Lusitânia promove a reformulação da realidade, pensa num caminho utópico a ser seguido, reintegra a figura do rei aos domínios da terra e coloca o povo "acordado" e "desperto" dentro da nova edificação nacional - e essa é a missão e a glória do poeta, tal como Mário Beirão o concebe e na obra estudada o cria. Na sua concepção :

" O Poeta é, assim, em última palavra, como seu supremo intérprete, o homem da lei, o orientador, o político. Junto dos govêrnos deveria, deveria assistir um Conselho de Poetas."[9]

Temos, pois, o seu compromisso frente à História.

Se, para Platão, o grande agente social é o político, para Beirão, o poeta é o agente transformador - seu conceito de poeta é, pois, de origem romântica.

Ao apresentar uma obra que dialoga com a História portuguesa, segundo o ideário pascoalino, temos em Lusitânia, um discurso que ideologicamente provém do Saudosismo e o reforça.
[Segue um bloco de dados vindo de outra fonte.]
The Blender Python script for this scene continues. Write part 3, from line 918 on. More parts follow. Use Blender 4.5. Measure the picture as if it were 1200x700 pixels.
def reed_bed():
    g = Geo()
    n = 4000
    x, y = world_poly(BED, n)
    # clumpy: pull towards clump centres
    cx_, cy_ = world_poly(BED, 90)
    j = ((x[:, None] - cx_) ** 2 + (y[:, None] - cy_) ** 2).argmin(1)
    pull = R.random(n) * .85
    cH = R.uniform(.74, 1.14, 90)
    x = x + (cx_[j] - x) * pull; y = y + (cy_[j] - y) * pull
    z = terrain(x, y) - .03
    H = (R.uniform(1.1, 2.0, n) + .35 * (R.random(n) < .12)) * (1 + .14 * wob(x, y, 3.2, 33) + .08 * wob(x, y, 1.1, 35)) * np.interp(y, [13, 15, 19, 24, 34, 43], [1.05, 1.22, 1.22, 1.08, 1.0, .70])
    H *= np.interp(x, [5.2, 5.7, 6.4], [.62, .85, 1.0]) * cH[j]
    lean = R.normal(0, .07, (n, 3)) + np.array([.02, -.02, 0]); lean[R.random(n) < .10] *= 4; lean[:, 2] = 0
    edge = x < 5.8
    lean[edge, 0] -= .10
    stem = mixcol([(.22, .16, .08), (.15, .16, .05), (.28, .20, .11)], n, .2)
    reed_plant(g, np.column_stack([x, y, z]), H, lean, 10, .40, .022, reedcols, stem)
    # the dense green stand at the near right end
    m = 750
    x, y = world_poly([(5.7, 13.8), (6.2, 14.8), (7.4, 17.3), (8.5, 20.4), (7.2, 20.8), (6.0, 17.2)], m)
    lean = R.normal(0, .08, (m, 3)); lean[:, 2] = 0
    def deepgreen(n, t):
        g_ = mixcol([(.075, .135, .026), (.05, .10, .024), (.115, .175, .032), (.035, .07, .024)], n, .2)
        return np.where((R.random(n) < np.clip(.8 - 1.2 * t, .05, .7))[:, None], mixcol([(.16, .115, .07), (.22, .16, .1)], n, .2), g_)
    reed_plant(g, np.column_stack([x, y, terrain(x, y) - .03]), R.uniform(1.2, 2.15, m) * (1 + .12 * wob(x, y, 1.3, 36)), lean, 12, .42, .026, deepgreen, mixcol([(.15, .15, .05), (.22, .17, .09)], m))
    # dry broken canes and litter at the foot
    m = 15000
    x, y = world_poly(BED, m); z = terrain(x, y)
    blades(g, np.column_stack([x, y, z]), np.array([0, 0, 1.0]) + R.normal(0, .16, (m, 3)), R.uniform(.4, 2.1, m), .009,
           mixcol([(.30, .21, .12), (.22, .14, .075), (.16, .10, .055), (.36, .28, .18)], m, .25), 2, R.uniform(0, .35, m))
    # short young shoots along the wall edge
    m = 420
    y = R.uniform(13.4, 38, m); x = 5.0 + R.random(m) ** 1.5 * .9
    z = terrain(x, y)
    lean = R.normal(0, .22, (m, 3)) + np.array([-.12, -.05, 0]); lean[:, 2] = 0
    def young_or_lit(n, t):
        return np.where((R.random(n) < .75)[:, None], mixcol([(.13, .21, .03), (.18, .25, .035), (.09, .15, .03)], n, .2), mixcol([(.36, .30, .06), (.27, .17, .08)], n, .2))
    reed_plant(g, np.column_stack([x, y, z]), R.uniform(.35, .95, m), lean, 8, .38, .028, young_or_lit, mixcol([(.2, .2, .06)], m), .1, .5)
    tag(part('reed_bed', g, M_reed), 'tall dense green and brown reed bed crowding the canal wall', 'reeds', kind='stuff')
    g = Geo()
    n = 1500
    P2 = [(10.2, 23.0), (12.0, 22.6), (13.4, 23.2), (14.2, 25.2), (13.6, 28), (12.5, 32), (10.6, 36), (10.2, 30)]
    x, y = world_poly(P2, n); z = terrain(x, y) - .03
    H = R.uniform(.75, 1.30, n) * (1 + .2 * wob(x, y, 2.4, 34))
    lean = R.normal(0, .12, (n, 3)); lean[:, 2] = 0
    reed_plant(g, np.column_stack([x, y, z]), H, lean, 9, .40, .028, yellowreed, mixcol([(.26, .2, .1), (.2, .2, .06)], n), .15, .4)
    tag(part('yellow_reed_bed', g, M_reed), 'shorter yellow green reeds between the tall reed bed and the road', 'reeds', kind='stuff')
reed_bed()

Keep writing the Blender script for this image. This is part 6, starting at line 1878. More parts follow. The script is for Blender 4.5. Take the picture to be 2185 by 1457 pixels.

Concluímos que a obra de Mário Beirão busca a memória do Éden, da unnidaade originária do ser. E na procura dessa memória não faz sentido a relação temporal como mera mecânica. Passado, presente, futuro se mesclam num sonho criador de uma nova realidade tão idealizada pelos saudosistas.

 

[1] Eduardo Lourenço - O Labirinto da Saudade, 5º, Lisboa, Publicações Dom Quixote, 1992, p. 17.

[2] Idem, p. 18.

[3] Idem, p. 19.

[4] Idem, p. 19.

[5] Idem, pp. 20-21.

[6] Idem, p. 22. ( grifos do autor )

[7] Teixeira de Pascoaes - Arte de Ser Português,Lisboa, Ed. Delraux, 1978, p. 64.

[8] Eduardo Lourenço - Op. Cit., p. 25.( grifos do autor)

[9] Mário Beirão apud Victor Santos - Op. Cit., p. 119.